### MATERIAL PROVIDED:
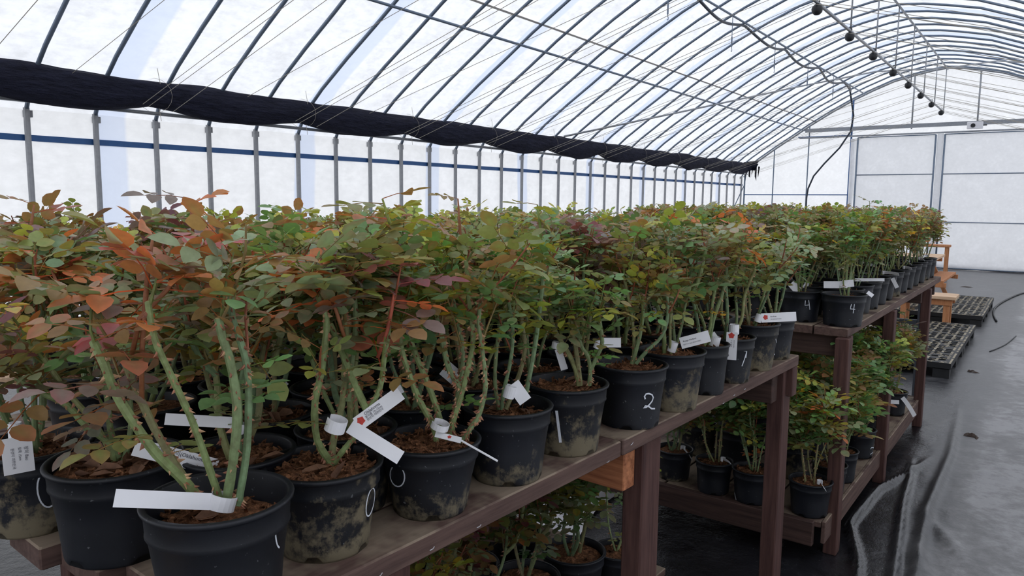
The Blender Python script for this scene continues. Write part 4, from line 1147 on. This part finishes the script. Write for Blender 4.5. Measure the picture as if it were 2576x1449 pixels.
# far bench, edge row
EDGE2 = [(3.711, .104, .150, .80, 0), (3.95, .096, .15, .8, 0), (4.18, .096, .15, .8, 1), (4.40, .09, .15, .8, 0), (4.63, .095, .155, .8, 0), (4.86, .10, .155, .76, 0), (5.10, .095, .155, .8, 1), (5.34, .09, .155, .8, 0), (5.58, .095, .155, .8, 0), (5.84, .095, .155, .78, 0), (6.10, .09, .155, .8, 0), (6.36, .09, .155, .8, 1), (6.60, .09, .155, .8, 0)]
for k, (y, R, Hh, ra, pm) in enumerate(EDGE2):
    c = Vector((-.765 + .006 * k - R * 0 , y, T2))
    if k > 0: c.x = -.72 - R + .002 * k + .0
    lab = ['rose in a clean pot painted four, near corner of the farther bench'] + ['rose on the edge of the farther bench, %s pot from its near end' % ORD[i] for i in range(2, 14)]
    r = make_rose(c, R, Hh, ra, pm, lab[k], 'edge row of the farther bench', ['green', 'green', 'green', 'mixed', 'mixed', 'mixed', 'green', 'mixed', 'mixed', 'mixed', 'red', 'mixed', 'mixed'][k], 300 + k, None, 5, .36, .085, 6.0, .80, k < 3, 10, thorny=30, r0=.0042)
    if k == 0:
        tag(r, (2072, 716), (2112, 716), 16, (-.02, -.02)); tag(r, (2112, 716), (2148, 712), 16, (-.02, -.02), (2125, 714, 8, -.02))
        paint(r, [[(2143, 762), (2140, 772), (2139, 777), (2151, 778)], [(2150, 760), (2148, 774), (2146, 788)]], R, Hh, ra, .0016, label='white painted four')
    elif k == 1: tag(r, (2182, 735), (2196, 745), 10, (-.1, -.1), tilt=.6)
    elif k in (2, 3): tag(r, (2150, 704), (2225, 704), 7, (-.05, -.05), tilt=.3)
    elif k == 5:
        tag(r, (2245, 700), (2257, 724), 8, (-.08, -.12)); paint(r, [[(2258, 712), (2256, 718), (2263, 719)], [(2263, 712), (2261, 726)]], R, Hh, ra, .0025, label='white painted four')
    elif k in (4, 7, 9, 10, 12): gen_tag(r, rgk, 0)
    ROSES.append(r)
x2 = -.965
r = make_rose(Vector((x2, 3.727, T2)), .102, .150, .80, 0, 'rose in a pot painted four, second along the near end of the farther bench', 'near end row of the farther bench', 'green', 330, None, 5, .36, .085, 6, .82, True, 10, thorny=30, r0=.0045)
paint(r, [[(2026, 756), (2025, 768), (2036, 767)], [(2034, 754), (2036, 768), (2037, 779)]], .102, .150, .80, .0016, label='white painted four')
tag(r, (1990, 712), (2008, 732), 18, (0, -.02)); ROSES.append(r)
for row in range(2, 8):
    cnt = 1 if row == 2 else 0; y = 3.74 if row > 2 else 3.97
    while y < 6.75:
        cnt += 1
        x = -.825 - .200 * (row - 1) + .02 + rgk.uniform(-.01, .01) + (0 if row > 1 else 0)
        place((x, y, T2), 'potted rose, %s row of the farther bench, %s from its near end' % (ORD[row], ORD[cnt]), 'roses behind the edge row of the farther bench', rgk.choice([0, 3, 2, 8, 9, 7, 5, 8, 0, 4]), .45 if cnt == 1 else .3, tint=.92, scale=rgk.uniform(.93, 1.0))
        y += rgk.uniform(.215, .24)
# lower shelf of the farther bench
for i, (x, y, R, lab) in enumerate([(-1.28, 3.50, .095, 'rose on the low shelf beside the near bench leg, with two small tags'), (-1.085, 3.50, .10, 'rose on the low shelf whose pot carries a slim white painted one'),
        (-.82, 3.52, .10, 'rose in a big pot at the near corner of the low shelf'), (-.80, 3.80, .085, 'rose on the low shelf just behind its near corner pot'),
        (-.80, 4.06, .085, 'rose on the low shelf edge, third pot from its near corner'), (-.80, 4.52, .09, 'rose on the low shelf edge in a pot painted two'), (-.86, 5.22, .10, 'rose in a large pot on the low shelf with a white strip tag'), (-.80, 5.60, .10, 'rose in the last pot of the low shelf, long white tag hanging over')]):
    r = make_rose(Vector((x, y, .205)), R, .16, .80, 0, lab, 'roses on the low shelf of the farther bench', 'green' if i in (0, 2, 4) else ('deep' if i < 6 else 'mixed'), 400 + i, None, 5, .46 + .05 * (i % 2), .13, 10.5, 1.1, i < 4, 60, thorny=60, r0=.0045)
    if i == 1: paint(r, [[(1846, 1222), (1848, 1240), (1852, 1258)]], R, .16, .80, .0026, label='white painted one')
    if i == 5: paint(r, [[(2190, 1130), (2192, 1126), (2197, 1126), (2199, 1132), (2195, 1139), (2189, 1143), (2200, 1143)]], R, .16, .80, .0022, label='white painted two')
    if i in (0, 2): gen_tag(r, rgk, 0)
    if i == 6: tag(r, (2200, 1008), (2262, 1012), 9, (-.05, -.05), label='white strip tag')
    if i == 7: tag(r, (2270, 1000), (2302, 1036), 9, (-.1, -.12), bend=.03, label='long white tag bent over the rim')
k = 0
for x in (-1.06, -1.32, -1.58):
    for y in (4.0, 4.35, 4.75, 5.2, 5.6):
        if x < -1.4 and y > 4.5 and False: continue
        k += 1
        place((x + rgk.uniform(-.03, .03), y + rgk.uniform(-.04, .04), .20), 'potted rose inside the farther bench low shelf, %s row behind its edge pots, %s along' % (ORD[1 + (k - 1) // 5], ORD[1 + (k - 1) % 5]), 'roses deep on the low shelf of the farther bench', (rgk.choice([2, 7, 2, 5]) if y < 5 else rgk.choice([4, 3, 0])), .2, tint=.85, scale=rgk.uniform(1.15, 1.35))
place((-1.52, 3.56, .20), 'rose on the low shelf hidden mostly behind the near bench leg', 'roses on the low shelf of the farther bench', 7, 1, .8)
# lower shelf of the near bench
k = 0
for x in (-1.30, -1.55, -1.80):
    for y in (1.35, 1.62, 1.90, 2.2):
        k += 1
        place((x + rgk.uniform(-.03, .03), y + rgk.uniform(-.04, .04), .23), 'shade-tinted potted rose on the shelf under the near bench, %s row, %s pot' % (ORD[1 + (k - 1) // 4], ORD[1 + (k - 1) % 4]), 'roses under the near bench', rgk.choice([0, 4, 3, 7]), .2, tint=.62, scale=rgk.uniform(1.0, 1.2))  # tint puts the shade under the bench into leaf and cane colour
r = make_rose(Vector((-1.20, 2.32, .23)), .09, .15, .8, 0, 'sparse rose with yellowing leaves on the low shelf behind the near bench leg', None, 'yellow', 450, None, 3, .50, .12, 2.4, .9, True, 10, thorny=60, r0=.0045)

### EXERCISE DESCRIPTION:
Write the listing above out again exactly, dropping each image.

### EXERCISE ANSWER:
The Blender Python script for this scene continues. Write part 4, from line 1147 on. This part finishes the script. Write for Blender 4.5. Measure the picture as if it were 2576x1449 pixels.
# far bench, edge row
EDGE2 = [(3.711, .104, .150, .80, 0), (3.95, .096, .15, .8, 0), (4.18, .096, .15, .8, 1), (4.40, .09, .15, .8, 0), (4.63, .095, .155, .8, 0), (4.86, .10, .155, .76, 0), (5.10, .095, .155, .8, 1), (5.34, .09, .155, .8, 0), (5.58, .095, .155, .8, 0), (5.84, .095, .155, .78, 0), (6.10, .09, .155, .8, 0), (6.36, .09, .155, .8, 1), (6.60, .09, .155, .8, 0)]
for k, (y, R, Hh, ra, pm) in enumerate(EDGE2):
    c = Vector((-.765 + .006 * k - R * 0 , y, T2))
    if k > 0: c.x = -.72 - R + .002 * k + .0
    lab = ['rose in a clean pot painted four, near corner of the farther bench'] + ['rose on the edge of the farther bench, %s pot from its near end' % ORD[i] for i in range(2, 14)]
    r = make_rose(c, R, Hh, ra, pm, lab[k], 'edge row of the farther bench', ['green', 'green', 'green', 'mixed', 'mixed', 'mixed', 'green', 'mixed', 'mixed', 'mixed', 'red', 'mixed', 'mixed'][k], 300 + k, None, 5, .36, .085, 6.0, .80, k < 3, 10, thorny=30, r0=.0042)
    if k == 0:
        tag(r, (2072, 716), (2112, 716), 16, (-.02, -.02)); tag(r, (2112, 716), (2148, 712), 16, (-.02, -.02), (2125, 714, 8, -.02))
        paint(r, [[(2143, 762), (2140, 772), (2139, 777), (2151, 778)], [(2150, 760), (2148, 774), (2146, 788)]], R, Hh, ra, .0016, label='white painted four')
    elif k == 1: tag(r, (2182, 735), (2196, 745), 10, (-.1, -.1), tilt=.6)
    elif k in (2, 3): tag(r, (2150, 704), (2225, 704), 7, (-.05, -.05), tilt=.3)
    elif k == 5:
        tag(r, (2245, 700), (2257, 724), 8, (-.08, -.12)); paint(r, [[(2258, 712), (2256, 718), (2263, 719)], [(2263, 712), (2261, 726)]], R, Hh, ra, .0025, label='white painted four')
    elif k in (4, 7, 9, 10, 12): gen_tag(r, rgk, 0)
    ROSES.append(r)
x2 = -.965
r = make_rose(Vector((x2, 3.727, T2)), .102, .150, .80, 0, 'rose in a pot painted four, second along the near end of the farther bench', 'near end row of the farther bench', 'green', 330, None, 5, .36, .085, 6, .82, True, 10, thorny=30, r0=.0045)
paint(r, [[(2026, 756), (2025, 768), (2036, 767)], [(2034, 754), (2036, 768), (2037, 779)]], .102, .150, .80, .0016, label='white painted four')
tag(r, (1990, 712), (2008, 732), 18, (0, -.02)); ROSES.append(r)
for row in range(2, 8):
    cnt = 1 if row == 2 else 0; y = 3.74 if row > 2 else 3.97
    while y < 6.75:
        cnt += 1
        x = -.825 - .200 * (row - 1) + .02 + rgk.uniform(-.01, .01) + (0 if row > 1 else 0)
        place((x, y, T2), 'potted rose, %s row of the farther bench, %s from its near end' % (ORD[row], ORD[cnt]), 'roses behind the edge row of the farther bench', rgk.choice([0, 3, 2, 8, 9, 7, 5, 8, 0, 4]), .45 if cnt == 1 else .3, tint=.92, scale=rgk.uniform(.93, 1.0))
        y += rgk.uniform(.215, .24)
# lower shelf of the farther bench
for i, (x, y, R, lab) in enumerate([(-1.28, 3.50, .095, 'rose on the low shelf beside the near bench leg, with two small tags'), (-1.085, 3.50, .10, 'rose on the low shelf whose pot carries a slim white painted one'),
        (-.82, 3.52, .10, 'rose in a big pot at the near corner of the low shelf'), (-.80, 3.80, .085, 'rose on the low shelf just behind its near corner pot'),
        (-.80, 4.06, .085, 'rose on the low shelf edge, third pot from its near corner'), (-.80, 4.52, .09, 'rose on the low shelf edge in a pot painted two'), (-.86, 5.22, .10, 'rose in a large pot on the low shelf with a white strip tag'), (-.80, 5.60, .10, 'rose in the last pot of the low shelf, long white tag hanging over')]):
    r = make_rose(Vector((x, y, .205)), R, .16, .80, 0, lab, 'roses on the low shelf of the farther bench', 'green' if i in (0, 2, 4) else ('deep' if i < 6 else 'mixed'), 400 + i, None, 5, .46 + .05 * (i % 2), .13, 10.5, 1.1, i < 4, 60, thorny=60, r0=.0045)
    if i == 1: paint(r, [[(1846, 1222), (1848, 1240), (1852, 1258)]], R, .16, .80, .0026, label='white painted one')
    if i == 5: paint(r, [[(2190, 1130), (2192, 1126), (2197, 1126), (2199, 1132), (2195, 1139), (2189, 1143), (2200, 1143)]], R, .16, .80, .0022, label='white painted two')
    if i in (0, 2): gen_tag(r, rgk, 0)
    if i == 6: tag(r, (2200, 1008), (2262, 1012), 9, (-.05, -.05), label='white strip tag')
    if i == 7: tag(r, (2270, 1000), (2302, 1036), 9, (-.1, -.12), bend=.03, label='long white tag bent over the rim')
k = 0
for x in (-1.06, -1.32, -1.58):
    for y in (4.0, 4.35, 4.75, 5.2, 5.6):
        if x < -1.4 and y > 4.5 and False: continue
        k += 1
        place((x + rgk.uniform(-.03, .03), y + rgk.uniform(-.04, .04), .20), 'potted rose inside the farther bench low shelf, %s row behind its edge pots, %s along' % (ORD[1 + (k - 1) // 5], ORD[1 + (k - 1) % 5]), 'roses deep on the low shelf of the farther bench', (rgk.choice([2, 7, 2, 5]) if y < 5 else rgk.choice([4, 3, 0])), .2, tint=.85, scale=rgk.uniform(1.15, 1.35))
place((-1.52, 3.56, .20), 'rose on the low shelf hidden mostly behind the near bench leg', 'roses on the low shelf of the farther bench', 7, 1, .8)
# lower shelf of the near bench
k = 0
for x in (-1.30, -1.55, -1.80):
    for y in (1.35, 1.62, 1.90, 2.2):
        k += 1
        place((x + rgk.uniform(-.03, .03), y + rgk.uniform(-.04, .04), .23), 'shade-tinted potted rose on the shelf under the near bench, %s row, %s pot' % (ORD[1 + (k - 1) // 4], ORD[1 + (k - 1) % 4]), 'roses under the near bench', rgk.choice([0, 4, 3, 7]), .2, tint=.62, scale=rgk.uniform(1.0, 1.2))  # tint puts the shade under the bench into leaf and cane colour
r = make_rose(Vector((-1.20, 2.32, .23)), .09, .15, .8, 0, 'sparse rose with yellowing leaves on the low shelf behind the near bench leg', None, 'yellow', 450, None, 3, .50, .12, 2.4, .9, True, 10, thorny=60, r0=.0045)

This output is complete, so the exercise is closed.